Olcan Adın’ın mevcut olan çok sıcak yerli piyasasında transfer etmek için uygun bir hedef olduğunu düşündüğümü Galatasaray ile ilgili olan yazımda belirtmiştim. Maliyetin 3.25m + Sezer Badur olduğu söyleniyordu. 3.25 milyon euronun gayet tabi yüksek bir mebla olduğunu kabul ediyorum. Ancak ihtiyaç duyulan bir YERLİ oyuncuya verilince makul olarak değerlendiriyorum. Şenol Güneş’in bu sezon sıklıkla denediği sistem 4-2-3-1 diyebiliriz sanırım. Ki bence kesssinlikle çift forvet oynaması gerekiyor o ayrı. Şenol Hoca’nın da Olcan’ı aldıktan sonra çift forveti hemen deneyeceğini düşünüyorum. Halil’i ileriye çekmek yeterli olacaktır. Ancak bence Burak’ın yanındaki forvet Halil Altıntop’tan ziyade Elmander usulü bir forvet olmalı. Tabi ki, böyle bir adamı bulmak çok zor o başka.

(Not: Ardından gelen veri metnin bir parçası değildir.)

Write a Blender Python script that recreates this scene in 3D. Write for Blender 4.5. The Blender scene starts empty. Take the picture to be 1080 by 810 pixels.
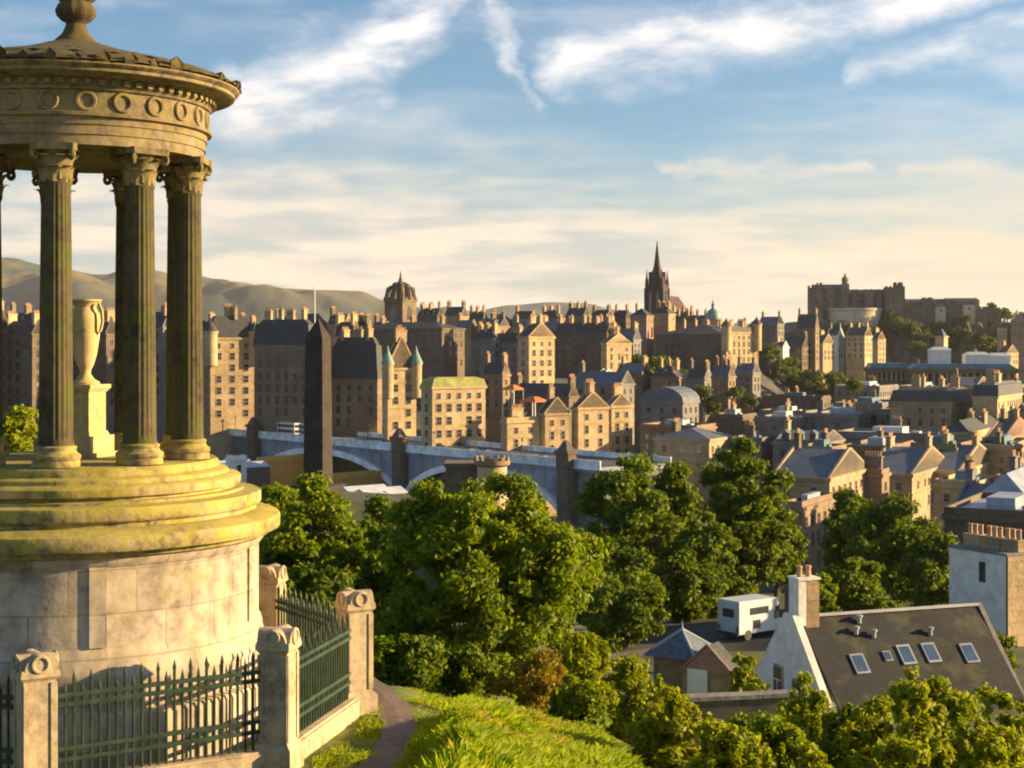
import bpy, math, random
import numpy as np
from mathutils import Vector, Matrix, noise as mnoise
R = math.radians
SC = bpy.context.scene
COL = SC.collection
EYE = 103.0          # eye altitude, metres
F = 1640.0           # focal length in photo pixels (1080 wide)
HY = 365.0           # horizon row in the photo

# ------------------------------------------------------------------ camera
cam = bpy.data.cameras.new('camera'); camo = bpy.data.objects.new('camera', cam); COL.objects.link(camo)
camo.location = (0, 0, EYE); camo.rotation_euler = (R(90), 0, 0)
cam.sensor_width = 36; cam.lens = 36 * F / 1080; cam.shift_y = -(405 - HY) / 1080
cam.clip_start = 0.1; cam.clip_end = 30000
SC.camera = camo

# ------------------------------------------------------------------ light
SUN_AZ, SUN_EL = 84.0, 14.5          # degrees clockwise from the view direction (+Y), elevation
sun = bpy.data.lights.new('sun', 'SUN'); suno = bpy.data.objects.new('sun', sun); COL.objects.link(suno)
sun.energy = 5.0; sun.angle = R(0.6); sun.color = (1.0, 0.71, 0.36)
sd = Vector((math.sin(R(SUN_AZ)) * math.cos(R(SUN_EL)), math.cos(R(SUN_AZ)) * math.cos(R(SUN_EL)), math.sin(R(SUN_EL))))
suno.rotation_euler = sd.to_track_quat('Z', 'Y').to_euler()
suno.location = (200, 0, 200)
SC.view_settings.view_transform = 'Standard'; SC.view_settings.look = 'None'
SC.view_settings.exposure = 1.4; SC.view_settings.gamma = 1.0
SC.view_settings.use_curve_mapping = False
SC.render.engine = 'CYCLES'
SC.cycles.use_denoising = True
SC.cycles.max_bounces = 7; SC.cycles.diffuse_bounces = 4; SC.cycles.glossy_bounces = 2
SC.cycles.transmission_bounces = 2; SC.cycles.volume_bounces = 0; SC.cycles.transparent_max_bounces = 6
SC.cycles.filter_width = 2.0

world = bpy.data.worlds.new('World'); SC.world = world; world.use_nodes = True

class NT:
    """tiny node helper: every method returns an output socket"""
    def __init__(s, nt): s.nt = nt
    def n(s, t, **kw):
        nd = s.nt.nodes.new(t)
        for k, v in kw.items(): setattr(nd, k, v)
        return nd
    def put(s, sock, v):
        if isinstance(v, bpy.types.NodeSocket): s.nt.links.new(v, sock)
        else: sock.default_value = v
    def m(s, op, a, b=None, c=None, clamp=False):
        nd = s.n('ShaderNodeMath', operation=op, use_clamp=clamp)
        s.put(nd.inputs[0], a)
        if b is not None: s.put(nd.inputs[1], b)
        if c is not None: s.put(nd.inputs[2], c)
        return nd.outputs[0]
    def mr(s, v, a, b, c=0.0, d=1.0, smooth=True):
        nd = s.n('ShaderNodeMapRange', interpolation_type='SMOOTHSTEP' if smooth else 'LINEAR')
        for i, q in enumerate((v, a, b, c, d)): s.put(nd.inputs[i], q)
        return nd.outputs[0]
    def mix(s, f, a, b, bt='MIX'):
        nd = s.n('ShaderNodeMix', data_type='RGBA', blend_type=bt)
        s.put(nd.inputs[0], f); s.put(nd.inputs[6], a); s.put(nd.inputs[7], b)
        return nd.outputs[2]
    def noise(s, vec, scale, detail=4, rough=0.55, dist=0.0):
        nd = s.n('ShaderNodeTexNoise')
        if vec is not None: s.put(nd.inputs['Vector'], vec)
        nd.inputs['Scale'].default_value = scale; nd.inputs['Detail'].default_value = detail
        nd.inputs['Roughness'].default_value = rough; nd.inputs['Distortion'].default_value = dist
        return nd.outputs[0]
    def xyz(s, x, y, z):
        nd = s.n('ShaderNodeCombineXYZ')
        s.put(nd.inputs[0], x); s.put(nd.inputs[1], y); s.put(nd.inputs[2], z)
        return nd.outputs[0]
    def sep(s, v):
        nd = s.n('ShaderNodeSeparateXYZ'); s.put(nd.inputs[0], v); return nd.outputs
    def map(s, v, sc=(1, 1, 1), loc=(0, 0, 0)):
        nd = s.n('ShaderNodeMapping'); s.put(nd.inputs[0], v)
        nd.inputs['Scale'].default_value = sc; nd.inputs['Location'].default_value = loc
        return nd.outputs[0]

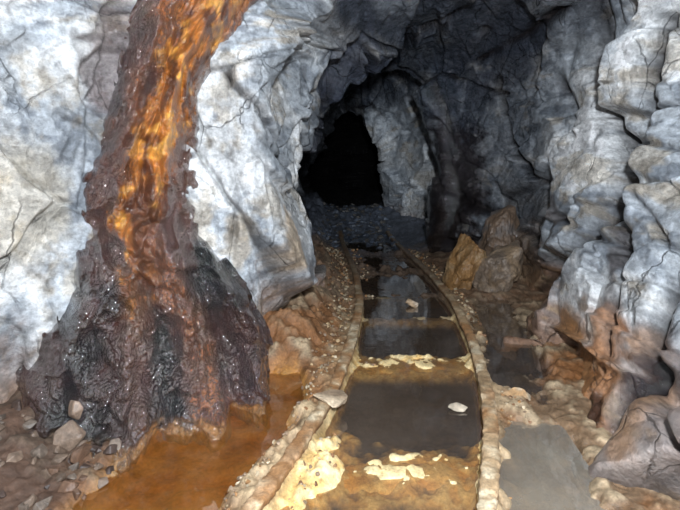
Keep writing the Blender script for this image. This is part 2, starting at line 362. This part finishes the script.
# ---------------------------------------------------------------- floor
RY = np.array([-1.2, .6, 1.2, 1.74, 1.85, 2.15, 2.55, 3.24, 4.14, 5.0, 5.6, 6.3, 7.5, 9, 11, 13, 18])
RX = np.array([-1.0, -.60, -.43, -.27, -.22, -.13, -.03, .08, .165, .17, .15, .1, .03, -.02, -.15, -.5, -3])
GA = .78
yy = np.linspace(-1.2, 18, 1500); xx = np.interp(yy, RY, RX)
kern = np.exp(-(np.arange(-30, 31) / 12.) ** 2); kern /= kern.sum()
xs_ = np.convolve(np.pad(xx, 30, mode='edge'), kern, 'valid')
def rail_x(y): return np.interp(y, yy, xs_)
SLEEP = [(1.97, .24, .036), (3.03, .18, .040), (3.9, .10, .030), (4.55, .14, .034), (5.6, .16, .03), (6.7, .14, .03)]
def floor_h(x, y):
    Q = np.stack([x, y, np.zeros_like(x)], -1)
    n1 = fbm(Q, 3.0, 4, 201); n2 = fbm(Q, 11, 4, 211); n3 = fbm(Q, 30, 3, 221)
    xl = rail_x(y); d = x - xl; dr = d - GA
    h = .028 + .035 * n1 + .030 * n2 + .014 * n3
    inb = sst(.0, .07, d + .02 * n2) * sst(.0, .07, -dr + .02 * n2)
    bed = -.060 + .012 * n1 + .010 * n2
    bed = bed + sst(4.3, 5.5, y) * (.038 + .05 * n2 + .03 * n1)
    for sy, sw, sh in SLEEP:
        e = np.abs(y - sy - .07 * n2 + .02 * (d - .4)) / sw
        bed = bed + (sh + .014) * np.exp(-e ** 3) * (1 + .8 * n2 + .3 * n3)
    h = h * (1 - inb) + bed * inb
    h = h + .02 * np.exp(-(d / .06) ** 2) + .015 * np.exp(-(dr / .05) ** 2)
    h = h + .045 * np.exp(-((d - .10) / .08) ** 2) * sst(2.5, 2.1, y) * (1 + 1.4 * n2)
    h = h + .03 * np.exp(-((d + .09) / .06) ** 2) * sst(2.9, 2.5, y) * (1 + 1.6 * n2)
    cx = np.interp(y, [.6, 1.4, 1.8, 2.26, 2.7, 3.0], [-1.0, -.80, -.65, -.54, -.38, -.28])
    cw = np.interp(y, [.6, 1.8, 2.26, 2.7, 2.95], [.25, .26, .32, .20, .05])
    ch = (1 - sst(.75, 1.2, np.abs(x - cx) / cw + .2 * n2)) * sst(3.0, 2.8, y)
    h = h * (1 - ch) + (-.045 + .02 * n2) * ch
    lw = cx - cw
    h = h + .10 * sst(.1, .5, lw - x) * sst(2.9, 2.5, y) * (1 + .8 * n1)
    h = h + .20 * sst(.10, .45, -d + .08 * n1) * sst(2.7, 3.3, y) * (1 + .5 * n2)
    p1 = (1 - sst(.6, 1.15, np.sqrt(((x - np.interp(y, [1.2, 1.8, 2.3], [.64, .76, .90])) / .19) ** 2 + ((y - 1.85) / .50) ** 4) + .3 * n2))
    h = h * (1 - p1) + (-.035 + .02 * n2) * p1
    p2 = (1 - sst(.6, 1.15, np.sqrt(((x - np.interp(y, [2.5, 3.5, 4.4], [.95, 1.15, 1.32])) / .24) ** 2 + ((y - 3.5) / .95) ** 4) + .5 * n2))
    h = h * (1 - p2) + (-.022 + .05 * n2) * p2
    h = h + .33 * sst(7.6, 10.4, y) * (1 + .3 * n1)
    h = h + .10 * sst(.12, .6, dr) * sst(4.3, 5.2, y)
    return h, n1, n2, n3, d, dr, inb, ch, p2
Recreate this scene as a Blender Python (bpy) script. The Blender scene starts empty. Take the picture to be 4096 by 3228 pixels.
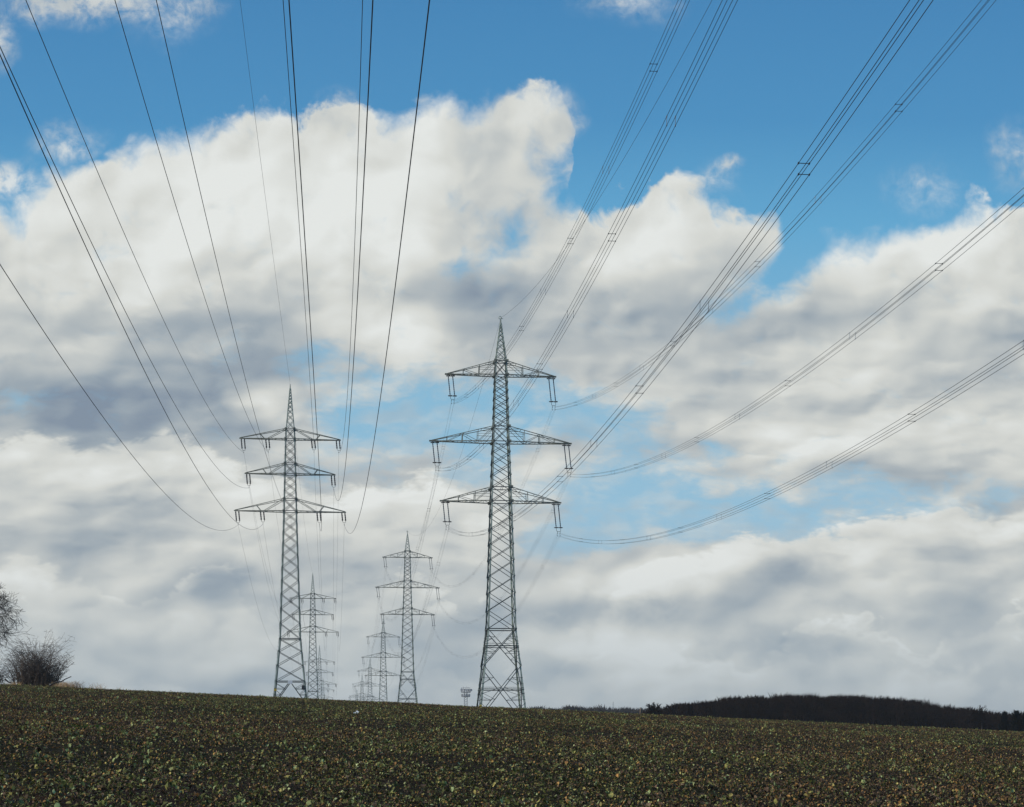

Bir kanatta Olcan’a diğer kanatta Volkan Şen’e sahip olmak bence Trabzonspor için bir şans. Yalnız Volkan Şen kısmında hayal kırıklığına uğradığımı söylemem gerekiyor. Yetenekleri olduğunu tartışmaya gerek yok ancak bu seviyesinin üzerine çıkmak zorunda. Trabzonspor için zorunda değil ama kendi kariyeri için bu seviyenin üzerine koyarak devam etmeli.

Kısacası iyi bir transfer, iyi bir iş diyorum. Ancak Trabzonsporlular Olcan’dan harikalar yaratmasını beklemesin. Takım için iyi bir parça eklenildi diye bakılması gerekiyor. Umarım üç cephe için de hayırlı olur.